-- BEGIN Data listing --
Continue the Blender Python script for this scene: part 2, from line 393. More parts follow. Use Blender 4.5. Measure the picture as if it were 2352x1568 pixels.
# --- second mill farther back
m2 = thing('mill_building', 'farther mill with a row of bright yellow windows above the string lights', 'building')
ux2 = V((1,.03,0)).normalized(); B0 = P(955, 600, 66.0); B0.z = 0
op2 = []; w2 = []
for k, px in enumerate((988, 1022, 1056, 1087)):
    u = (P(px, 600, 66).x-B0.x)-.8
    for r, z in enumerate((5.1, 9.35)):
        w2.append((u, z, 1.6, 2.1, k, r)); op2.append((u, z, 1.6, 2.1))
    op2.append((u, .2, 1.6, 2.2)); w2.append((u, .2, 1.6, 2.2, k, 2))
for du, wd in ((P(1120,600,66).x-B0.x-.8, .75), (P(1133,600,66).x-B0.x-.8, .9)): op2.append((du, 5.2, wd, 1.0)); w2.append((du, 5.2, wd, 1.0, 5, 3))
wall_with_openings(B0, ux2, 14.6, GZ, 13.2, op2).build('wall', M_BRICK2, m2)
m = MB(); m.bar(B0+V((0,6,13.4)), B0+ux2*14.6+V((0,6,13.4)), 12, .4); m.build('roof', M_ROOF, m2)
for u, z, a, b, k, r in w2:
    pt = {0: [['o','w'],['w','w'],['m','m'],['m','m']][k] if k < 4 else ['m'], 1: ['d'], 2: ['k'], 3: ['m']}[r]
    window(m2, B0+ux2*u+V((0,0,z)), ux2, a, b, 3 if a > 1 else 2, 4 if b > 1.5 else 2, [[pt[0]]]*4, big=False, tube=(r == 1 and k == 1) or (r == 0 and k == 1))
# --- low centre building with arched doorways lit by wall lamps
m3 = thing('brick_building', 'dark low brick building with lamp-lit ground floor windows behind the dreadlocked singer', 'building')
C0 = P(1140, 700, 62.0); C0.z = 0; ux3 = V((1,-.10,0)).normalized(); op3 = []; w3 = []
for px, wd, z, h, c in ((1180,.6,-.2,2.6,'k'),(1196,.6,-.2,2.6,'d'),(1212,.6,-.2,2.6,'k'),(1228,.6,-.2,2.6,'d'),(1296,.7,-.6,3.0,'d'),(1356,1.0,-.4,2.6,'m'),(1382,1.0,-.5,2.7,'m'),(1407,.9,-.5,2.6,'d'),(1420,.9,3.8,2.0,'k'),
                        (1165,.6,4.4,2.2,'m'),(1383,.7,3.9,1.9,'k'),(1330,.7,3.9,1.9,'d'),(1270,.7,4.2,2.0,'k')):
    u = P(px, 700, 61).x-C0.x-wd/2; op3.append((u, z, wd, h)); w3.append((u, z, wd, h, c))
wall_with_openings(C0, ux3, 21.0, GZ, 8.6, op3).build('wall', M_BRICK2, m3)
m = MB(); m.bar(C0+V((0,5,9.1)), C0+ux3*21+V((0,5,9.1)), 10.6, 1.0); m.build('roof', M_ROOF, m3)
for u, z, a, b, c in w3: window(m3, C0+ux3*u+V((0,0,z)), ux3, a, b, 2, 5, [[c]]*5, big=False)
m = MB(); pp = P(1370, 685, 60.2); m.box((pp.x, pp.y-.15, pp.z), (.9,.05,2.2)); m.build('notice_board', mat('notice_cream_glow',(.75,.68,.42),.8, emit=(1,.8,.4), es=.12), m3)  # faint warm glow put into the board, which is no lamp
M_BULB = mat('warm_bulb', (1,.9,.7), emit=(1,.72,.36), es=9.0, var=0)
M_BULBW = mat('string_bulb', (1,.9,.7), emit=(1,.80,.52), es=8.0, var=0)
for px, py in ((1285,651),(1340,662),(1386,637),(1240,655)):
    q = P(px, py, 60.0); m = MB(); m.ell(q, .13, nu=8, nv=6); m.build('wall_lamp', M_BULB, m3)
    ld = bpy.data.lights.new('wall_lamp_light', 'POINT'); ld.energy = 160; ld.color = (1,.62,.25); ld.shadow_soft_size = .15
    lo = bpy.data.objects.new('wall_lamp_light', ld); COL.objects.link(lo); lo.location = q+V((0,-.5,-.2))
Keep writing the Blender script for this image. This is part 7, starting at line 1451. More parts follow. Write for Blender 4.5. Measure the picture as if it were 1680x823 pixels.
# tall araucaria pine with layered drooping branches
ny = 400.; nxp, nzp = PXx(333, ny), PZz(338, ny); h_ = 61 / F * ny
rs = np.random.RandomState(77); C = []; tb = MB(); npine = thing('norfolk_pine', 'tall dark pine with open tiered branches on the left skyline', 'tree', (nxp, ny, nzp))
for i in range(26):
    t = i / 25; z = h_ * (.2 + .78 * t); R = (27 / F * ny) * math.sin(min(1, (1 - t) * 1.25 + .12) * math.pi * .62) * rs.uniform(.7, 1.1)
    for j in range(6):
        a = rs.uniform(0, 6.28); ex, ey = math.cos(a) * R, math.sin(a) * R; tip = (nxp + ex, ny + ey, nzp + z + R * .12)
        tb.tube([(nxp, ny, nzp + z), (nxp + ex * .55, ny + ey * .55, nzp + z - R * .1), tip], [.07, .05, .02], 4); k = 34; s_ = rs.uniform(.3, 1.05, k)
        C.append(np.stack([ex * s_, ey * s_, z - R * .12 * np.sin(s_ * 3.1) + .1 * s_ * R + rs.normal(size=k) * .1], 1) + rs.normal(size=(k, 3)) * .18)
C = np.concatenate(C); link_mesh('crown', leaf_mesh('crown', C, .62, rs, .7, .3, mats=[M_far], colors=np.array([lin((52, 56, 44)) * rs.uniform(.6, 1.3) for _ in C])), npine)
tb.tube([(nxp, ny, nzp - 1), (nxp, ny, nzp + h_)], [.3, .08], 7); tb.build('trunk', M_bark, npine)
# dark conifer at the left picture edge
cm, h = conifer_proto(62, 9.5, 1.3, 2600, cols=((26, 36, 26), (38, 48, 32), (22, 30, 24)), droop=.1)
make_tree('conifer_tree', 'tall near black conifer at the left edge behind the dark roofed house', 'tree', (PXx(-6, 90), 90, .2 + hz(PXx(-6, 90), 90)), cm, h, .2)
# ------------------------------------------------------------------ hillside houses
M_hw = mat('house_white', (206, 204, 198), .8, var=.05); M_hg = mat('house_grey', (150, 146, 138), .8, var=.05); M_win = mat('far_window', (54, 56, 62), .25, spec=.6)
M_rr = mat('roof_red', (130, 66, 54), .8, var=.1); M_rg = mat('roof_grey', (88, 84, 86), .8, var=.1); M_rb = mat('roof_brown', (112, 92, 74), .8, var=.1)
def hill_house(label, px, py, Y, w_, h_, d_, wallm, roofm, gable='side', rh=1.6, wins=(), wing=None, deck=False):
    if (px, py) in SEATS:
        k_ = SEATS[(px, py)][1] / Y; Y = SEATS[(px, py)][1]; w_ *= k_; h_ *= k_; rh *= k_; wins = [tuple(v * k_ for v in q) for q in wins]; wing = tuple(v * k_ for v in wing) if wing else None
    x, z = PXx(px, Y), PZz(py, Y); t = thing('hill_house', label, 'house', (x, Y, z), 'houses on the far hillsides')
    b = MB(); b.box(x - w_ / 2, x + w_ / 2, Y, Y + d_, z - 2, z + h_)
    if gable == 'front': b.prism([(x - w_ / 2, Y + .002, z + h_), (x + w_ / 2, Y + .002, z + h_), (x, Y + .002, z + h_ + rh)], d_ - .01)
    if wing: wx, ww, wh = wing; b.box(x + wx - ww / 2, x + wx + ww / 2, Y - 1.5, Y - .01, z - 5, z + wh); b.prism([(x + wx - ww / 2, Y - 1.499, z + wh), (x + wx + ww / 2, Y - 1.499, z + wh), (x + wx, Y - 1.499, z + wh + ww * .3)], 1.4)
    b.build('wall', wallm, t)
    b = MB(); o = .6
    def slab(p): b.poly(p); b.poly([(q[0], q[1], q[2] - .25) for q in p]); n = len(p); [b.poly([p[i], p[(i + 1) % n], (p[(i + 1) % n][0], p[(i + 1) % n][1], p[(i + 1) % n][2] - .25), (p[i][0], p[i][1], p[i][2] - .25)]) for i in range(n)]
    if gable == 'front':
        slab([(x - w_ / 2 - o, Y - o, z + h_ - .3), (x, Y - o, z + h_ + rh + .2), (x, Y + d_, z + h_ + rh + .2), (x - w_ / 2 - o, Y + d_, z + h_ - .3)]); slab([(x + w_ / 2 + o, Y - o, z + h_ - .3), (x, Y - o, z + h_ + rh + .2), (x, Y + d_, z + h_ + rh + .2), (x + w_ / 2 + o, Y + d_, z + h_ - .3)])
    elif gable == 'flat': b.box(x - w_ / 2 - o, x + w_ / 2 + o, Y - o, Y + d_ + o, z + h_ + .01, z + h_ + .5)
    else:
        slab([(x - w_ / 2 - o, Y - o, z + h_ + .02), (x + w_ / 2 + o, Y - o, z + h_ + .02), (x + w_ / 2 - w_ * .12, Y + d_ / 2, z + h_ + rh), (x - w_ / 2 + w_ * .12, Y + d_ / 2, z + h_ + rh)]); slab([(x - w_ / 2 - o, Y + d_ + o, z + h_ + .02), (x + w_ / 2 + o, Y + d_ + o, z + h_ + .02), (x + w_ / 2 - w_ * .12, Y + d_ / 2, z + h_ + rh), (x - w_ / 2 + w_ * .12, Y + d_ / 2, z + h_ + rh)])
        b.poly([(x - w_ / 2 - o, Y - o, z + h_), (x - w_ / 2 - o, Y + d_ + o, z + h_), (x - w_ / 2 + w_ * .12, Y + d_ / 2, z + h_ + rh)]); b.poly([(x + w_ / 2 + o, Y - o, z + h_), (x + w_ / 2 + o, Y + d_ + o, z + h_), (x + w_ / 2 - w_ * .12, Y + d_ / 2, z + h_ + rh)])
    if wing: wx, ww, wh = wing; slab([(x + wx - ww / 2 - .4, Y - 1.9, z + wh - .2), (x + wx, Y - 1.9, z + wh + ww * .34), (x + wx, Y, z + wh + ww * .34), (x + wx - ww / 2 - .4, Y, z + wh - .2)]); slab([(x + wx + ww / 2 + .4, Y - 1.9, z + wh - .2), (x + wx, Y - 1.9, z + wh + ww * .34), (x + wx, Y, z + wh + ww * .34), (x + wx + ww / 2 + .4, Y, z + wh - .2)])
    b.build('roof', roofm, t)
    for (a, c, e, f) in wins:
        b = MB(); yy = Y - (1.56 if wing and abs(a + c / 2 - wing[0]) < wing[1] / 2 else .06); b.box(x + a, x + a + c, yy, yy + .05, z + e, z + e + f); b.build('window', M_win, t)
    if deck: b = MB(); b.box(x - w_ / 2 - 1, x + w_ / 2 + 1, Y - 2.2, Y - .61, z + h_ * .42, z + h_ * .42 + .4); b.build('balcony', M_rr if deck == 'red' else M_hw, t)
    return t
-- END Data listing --
* **What to do**:
Copy out every line from the material above in which the word "pixels" appears.

* **Full answer**:
Continue the Blender Python script for this scene: part 2, from line 393. More parts follow. Use Blender 4.5. Measure the picture as if it were 2352x1568 pixels.
Keep writing the Blender script for this image. This is part 7, starting at line 1451. More parts follow. Write for Blender 4.5. Measure the picture as if it were 1680x823 pixels.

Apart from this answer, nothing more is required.